Article 6.  The Made in California Program

 

12098.10.  

(a) The Made in California Program, a public and private collaboration, is hereby created within the Governor’s Office of Business and Economic Development. The purposes of the program are to encourage consumer product awareness and to foster purchases of high-quality products made in this state.

(b) (1) The office shall develop a program that permits a company to represent that a product is made in this state. To be eligible under the program, a company shall establish all of the following:

(A) The product is substantially made by an individual located in the state.

(B) The finished product could lawfully use a “Made in U.S.A.” label and not violate Section 17533.7 of the Business and Professions Code.

(2) For purposes of this section, “substantially made” means completing an act that adds at least 51 percent of a final product’s wholesale value by manufacture, assembly, fabrication, or production to create a final, recognizable product. “Substantially made” does not include the act of packaging a product.

(c) The program shall not apply to those agricultural products subject to the Buy California Program described in Section 58750 of the Food and Agricultural Code.

(d) In accordance with the provisions of Chapter 1 (commencing with Section 58601) of Part 2 of Division 21 of the Food and Agricultural Code, the office may issue and make effective a marketing agreement, including, but not limited to, issuance of a Made in California label, and be advised by those California businesses willing to participate in the program on a voluntary basis via funding or in-kind contributions in a manner defined under the agreement.

(e) (1) As part of the Made in California Program, the office shall require each company to register with the office for use of the Made in California label.

(2) The company filing the registration shall submit a qualified third-party certification at least once every three years that the product is made in accordance with this section.

(3) For purposes of this section, “qualified third-party” means an individual, group, or association that possesses a professional license, certification, or other equivalent documentation indicating sufficient training, education, or expertise to perform a regulatory compliance audit.

(4) The office may require a fee to accompany the registration. The fee shall be determined by the office, and shall not exceed the reasonable costs to the office in providing the services for which it is charged, including, but not limited to, the costs to implement the marketing program. Proceeds from the fee shall be deposited in the Made in California Fund established in subdivision (h).

(f) The office may accept monetary donations or other donations from businesses, nonprofit organizations, or individuals for the purpose of implementing the Made in California Program. These donations shall be deposited in the Made in California Fund established in subdivision (h).
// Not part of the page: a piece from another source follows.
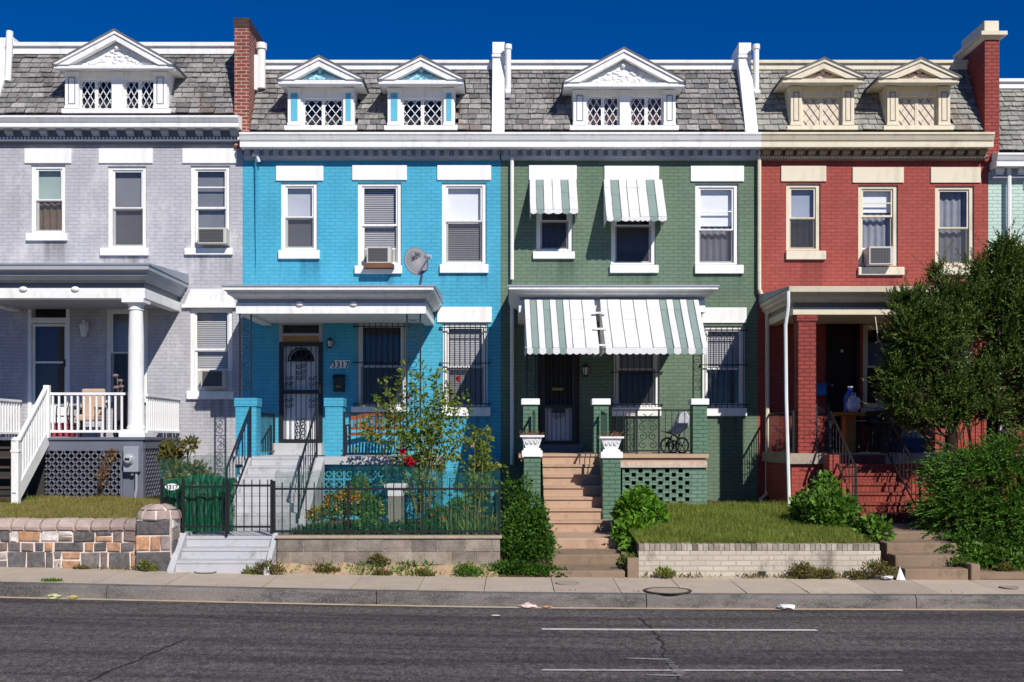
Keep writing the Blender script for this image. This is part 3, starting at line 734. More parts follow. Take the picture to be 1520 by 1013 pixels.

(g) (1) Notwithstanding Section 10231.5, the office shall report to the Legislature on January 1, 2015, and each successive January 1, regarding its expenditures, progress, and ongoing priorities with this program.

(2) The plan submitted to the Legislature pursuant to paragraph (1) shall be submitted pursuant to Section 9795.

(h) The Made in California Fund is hereby created as a fund within the State Treasury. Notwithstanding Section 13340, funds deposited and maintained in the Made in California Fund that were donated pursuant to subdivision (f) are continuously appropriated, without regard to fiscal years, to the director, for the purposes of implementing the Made in California Program. Any other funds deposited and maintained in the Made in California Fund are available, subject to appropriation by the Legislature, for purposes of implementing the program.

12098.11.  

The provisions of this article shall be enforced pursuant to the Consumers Legal Remedies Act, pursuant to Title 1.5 (commencing with Section 1750) of Part 4 of Division 3 of the Civil Code, and do not impose any requirement upon the office to enforce, audit, or investigate a company that participates in the Made in California Program.